Para mostrar cuán fortuitas pueden ser a veces las circunstancias que decidan qué sea lo decoroso y conveniente bajo el canon pecuniario de belleza y qué lo reprobable, hay que notar que esa silla inglesa y el paso peculiarmente penoso que ha hecho necesario una silla incómoda son una supervivencia de la época en que las carreteras inglesas eran tan malas y tan llenas de cieno y barro, que resultaban virtualmente intransitables para un caballo que anduviese con un paso más cómodo; de tal modo que una persona que tenga en lo que se refiere a la equitación los gustos considerados hoy como decorosos, cabalga un caballo gordo, de cola recortada, en postura incómoda y con un paso penoso, porque los caminos ingleses eran durante gran parte del siglo XVIII intransitables para un caballo que anduviese con un paso más natural o para un animal hecho para moverse con facilidad en el suelo firme y abierto donde el caballo es indígena.
Podría decirse en términos generales que, en lo fundamental, la feminidad de los vestidos de la mujer se resuelve en la eficacia de los obstáculos a cualquier esfuerzo útil que presentan los ornamentos peculiares de las damas.
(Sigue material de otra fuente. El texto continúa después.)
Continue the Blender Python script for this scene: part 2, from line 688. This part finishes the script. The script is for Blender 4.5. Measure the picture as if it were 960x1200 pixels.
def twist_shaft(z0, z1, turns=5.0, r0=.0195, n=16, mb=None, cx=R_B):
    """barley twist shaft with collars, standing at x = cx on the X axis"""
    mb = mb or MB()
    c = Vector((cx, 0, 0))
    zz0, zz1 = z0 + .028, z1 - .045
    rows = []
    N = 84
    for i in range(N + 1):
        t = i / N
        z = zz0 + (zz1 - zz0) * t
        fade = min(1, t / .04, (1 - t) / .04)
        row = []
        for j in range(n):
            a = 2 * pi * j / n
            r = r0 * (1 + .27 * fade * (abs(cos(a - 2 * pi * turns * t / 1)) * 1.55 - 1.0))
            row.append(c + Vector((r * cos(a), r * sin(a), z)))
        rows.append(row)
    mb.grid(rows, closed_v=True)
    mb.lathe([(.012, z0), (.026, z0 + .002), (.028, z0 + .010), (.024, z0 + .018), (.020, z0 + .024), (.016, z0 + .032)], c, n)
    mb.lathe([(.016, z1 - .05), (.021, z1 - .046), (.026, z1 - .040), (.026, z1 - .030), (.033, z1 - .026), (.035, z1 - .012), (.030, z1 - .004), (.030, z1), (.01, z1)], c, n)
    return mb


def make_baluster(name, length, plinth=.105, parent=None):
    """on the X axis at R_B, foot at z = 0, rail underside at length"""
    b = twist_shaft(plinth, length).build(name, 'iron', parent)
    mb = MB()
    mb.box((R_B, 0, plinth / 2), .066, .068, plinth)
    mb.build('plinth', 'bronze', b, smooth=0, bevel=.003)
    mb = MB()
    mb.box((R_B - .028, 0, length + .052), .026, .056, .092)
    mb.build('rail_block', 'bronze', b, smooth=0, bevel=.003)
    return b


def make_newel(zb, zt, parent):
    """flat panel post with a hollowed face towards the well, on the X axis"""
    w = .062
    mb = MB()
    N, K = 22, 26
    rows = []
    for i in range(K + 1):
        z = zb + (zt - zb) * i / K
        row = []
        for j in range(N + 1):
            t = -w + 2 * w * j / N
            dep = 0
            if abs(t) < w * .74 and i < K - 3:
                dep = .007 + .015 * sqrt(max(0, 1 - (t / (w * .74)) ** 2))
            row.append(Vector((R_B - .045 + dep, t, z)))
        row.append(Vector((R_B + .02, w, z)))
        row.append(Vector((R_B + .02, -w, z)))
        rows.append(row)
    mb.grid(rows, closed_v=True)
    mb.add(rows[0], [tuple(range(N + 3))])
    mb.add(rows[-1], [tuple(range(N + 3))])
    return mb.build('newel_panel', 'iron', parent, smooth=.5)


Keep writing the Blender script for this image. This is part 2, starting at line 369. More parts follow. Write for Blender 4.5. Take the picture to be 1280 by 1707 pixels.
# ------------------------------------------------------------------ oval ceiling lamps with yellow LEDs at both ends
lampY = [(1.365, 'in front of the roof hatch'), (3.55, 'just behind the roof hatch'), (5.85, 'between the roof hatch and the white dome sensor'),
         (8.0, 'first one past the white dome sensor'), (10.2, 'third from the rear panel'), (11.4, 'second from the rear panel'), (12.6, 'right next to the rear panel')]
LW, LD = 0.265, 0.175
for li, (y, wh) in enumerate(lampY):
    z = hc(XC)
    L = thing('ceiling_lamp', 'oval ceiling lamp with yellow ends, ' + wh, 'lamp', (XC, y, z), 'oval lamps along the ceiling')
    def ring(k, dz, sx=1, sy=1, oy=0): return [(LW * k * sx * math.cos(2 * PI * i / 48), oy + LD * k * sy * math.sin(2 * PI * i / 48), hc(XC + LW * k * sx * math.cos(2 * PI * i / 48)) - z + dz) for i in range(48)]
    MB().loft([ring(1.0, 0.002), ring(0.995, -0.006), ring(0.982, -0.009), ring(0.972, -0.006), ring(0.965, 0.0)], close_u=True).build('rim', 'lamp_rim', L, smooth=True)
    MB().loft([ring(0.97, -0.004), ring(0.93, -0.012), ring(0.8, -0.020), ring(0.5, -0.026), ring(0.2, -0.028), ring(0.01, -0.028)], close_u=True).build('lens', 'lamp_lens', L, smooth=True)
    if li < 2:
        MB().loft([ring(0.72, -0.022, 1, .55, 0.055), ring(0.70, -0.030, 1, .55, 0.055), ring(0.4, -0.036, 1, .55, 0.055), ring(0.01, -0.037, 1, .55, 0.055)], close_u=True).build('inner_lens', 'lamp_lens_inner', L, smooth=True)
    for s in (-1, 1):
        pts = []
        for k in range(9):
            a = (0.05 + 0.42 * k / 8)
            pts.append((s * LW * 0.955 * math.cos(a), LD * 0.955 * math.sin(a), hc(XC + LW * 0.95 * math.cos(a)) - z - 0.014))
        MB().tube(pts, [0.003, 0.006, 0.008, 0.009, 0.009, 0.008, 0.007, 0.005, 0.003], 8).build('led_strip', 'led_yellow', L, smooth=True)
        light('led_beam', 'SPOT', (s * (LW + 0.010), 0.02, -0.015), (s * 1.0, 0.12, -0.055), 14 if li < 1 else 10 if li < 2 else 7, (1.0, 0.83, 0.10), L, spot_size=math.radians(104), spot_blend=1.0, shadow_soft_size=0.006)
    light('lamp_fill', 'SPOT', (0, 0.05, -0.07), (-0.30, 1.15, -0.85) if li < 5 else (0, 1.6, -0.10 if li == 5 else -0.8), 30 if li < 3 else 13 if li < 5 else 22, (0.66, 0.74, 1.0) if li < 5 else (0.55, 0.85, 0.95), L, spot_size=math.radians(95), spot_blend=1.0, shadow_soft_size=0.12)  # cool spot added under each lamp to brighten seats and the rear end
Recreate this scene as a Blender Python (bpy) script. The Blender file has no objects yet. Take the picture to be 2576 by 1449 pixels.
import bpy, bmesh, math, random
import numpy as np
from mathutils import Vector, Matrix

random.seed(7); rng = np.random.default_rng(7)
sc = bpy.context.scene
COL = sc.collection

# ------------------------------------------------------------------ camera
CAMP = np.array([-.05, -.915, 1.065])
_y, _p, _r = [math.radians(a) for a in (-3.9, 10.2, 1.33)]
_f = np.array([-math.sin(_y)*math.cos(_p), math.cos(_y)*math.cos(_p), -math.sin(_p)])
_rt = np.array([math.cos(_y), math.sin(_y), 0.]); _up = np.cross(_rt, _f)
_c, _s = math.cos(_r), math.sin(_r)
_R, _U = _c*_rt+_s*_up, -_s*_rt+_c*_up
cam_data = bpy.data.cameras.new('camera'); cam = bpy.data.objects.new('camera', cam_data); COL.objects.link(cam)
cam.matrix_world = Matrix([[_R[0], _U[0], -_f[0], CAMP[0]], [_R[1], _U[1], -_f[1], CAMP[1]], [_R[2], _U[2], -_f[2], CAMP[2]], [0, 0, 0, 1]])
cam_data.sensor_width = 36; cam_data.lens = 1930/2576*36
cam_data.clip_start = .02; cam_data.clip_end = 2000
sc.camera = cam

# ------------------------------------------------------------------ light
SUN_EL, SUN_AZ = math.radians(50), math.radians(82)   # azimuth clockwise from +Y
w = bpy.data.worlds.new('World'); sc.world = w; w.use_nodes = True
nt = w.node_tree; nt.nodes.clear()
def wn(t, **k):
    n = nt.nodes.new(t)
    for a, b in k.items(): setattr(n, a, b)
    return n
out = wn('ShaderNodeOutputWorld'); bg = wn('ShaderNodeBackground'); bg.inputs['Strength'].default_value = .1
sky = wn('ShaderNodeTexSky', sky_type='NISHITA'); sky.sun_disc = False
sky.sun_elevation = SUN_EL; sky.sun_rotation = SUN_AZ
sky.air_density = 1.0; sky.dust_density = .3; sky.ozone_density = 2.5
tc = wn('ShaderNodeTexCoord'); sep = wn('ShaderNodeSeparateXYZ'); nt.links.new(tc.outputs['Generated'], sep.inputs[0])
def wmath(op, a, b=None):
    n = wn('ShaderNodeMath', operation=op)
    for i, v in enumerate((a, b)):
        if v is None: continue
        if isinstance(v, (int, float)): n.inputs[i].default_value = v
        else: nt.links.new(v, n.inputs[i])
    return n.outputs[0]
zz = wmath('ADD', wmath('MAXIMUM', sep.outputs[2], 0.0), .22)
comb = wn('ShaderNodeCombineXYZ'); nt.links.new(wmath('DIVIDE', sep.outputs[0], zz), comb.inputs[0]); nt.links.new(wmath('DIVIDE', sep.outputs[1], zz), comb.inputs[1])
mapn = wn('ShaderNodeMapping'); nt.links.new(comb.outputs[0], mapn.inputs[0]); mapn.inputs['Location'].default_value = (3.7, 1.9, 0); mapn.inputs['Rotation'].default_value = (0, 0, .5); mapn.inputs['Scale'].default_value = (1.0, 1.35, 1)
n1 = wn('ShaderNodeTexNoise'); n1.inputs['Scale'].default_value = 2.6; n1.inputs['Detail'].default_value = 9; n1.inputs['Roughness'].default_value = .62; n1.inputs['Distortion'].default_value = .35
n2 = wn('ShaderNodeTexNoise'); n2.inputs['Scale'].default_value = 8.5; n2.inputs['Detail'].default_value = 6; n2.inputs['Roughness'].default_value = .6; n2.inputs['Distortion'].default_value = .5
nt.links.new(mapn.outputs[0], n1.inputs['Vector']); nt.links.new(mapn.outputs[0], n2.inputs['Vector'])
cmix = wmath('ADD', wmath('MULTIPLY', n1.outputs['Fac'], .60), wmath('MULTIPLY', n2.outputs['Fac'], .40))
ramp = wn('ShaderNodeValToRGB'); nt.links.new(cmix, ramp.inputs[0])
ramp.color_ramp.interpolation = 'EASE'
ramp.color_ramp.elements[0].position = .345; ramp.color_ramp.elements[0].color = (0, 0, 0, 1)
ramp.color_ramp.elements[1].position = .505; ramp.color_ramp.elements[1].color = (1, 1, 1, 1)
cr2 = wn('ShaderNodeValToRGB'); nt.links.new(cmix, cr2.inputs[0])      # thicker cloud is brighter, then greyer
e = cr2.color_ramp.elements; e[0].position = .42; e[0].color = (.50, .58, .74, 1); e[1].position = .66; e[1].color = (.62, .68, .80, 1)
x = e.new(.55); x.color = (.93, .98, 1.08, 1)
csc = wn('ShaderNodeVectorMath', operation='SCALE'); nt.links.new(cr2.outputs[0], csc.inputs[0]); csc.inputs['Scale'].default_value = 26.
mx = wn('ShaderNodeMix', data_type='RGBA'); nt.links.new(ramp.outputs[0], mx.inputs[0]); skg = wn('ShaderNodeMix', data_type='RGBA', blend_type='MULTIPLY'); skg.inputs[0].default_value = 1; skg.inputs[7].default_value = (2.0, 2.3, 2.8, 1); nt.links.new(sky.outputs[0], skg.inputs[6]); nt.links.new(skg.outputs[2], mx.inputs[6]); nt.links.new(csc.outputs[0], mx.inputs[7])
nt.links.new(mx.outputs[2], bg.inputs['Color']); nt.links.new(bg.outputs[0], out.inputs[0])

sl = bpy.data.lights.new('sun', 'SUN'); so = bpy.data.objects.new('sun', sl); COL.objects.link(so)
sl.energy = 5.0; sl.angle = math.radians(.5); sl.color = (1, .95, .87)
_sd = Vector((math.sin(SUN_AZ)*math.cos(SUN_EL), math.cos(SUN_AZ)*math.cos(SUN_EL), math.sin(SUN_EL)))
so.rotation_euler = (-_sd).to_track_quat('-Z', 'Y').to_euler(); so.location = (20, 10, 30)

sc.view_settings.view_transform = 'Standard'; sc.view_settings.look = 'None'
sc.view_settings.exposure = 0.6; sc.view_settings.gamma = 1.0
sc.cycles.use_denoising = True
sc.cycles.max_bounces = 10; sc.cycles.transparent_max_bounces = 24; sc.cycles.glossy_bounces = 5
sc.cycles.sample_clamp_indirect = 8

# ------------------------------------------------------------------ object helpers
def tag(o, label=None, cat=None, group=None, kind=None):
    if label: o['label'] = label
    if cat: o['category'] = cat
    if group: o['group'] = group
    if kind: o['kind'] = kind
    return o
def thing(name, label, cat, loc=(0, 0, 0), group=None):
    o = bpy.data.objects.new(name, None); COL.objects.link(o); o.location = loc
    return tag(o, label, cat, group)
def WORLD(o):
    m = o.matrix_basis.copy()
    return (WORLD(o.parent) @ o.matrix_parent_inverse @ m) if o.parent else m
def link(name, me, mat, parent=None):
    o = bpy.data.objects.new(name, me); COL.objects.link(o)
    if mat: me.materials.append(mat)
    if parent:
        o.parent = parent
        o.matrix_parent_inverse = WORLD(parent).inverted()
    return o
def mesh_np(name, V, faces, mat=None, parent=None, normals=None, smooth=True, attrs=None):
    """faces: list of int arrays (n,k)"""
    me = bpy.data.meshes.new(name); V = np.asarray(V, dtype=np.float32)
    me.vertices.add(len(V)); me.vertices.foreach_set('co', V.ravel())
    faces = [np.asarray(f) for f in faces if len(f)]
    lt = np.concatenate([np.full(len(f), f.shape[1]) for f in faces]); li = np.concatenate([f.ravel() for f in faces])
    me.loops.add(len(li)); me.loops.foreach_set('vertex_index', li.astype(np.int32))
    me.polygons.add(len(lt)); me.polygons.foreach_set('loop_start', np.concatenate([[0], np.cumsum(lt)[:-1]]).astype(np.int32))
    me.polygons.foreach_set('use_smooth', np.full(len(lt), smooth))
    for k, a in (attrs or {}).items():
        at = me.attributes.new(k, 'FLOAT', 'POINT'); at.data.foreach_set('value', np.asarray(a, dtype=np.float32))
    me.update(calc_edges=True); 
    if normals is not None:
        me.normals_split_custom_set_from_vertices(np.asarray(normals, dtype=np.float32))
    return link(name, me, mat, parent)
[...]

Esa diferencia entre el vestido masculino y el femenino no se señala aquí sólo como un rasgo característico. Su base se estudiará a continuación.
En los últimos años se ha recrudecido ligeramente el uso del afeitado en la buena sociedad, pero se trata probablemente de una transitoria e inconsciente imitación de la moda impuesta a las ayudas de cámara y se puede esperar que siga el camino de la peluca empolvada de nuestros abuelos.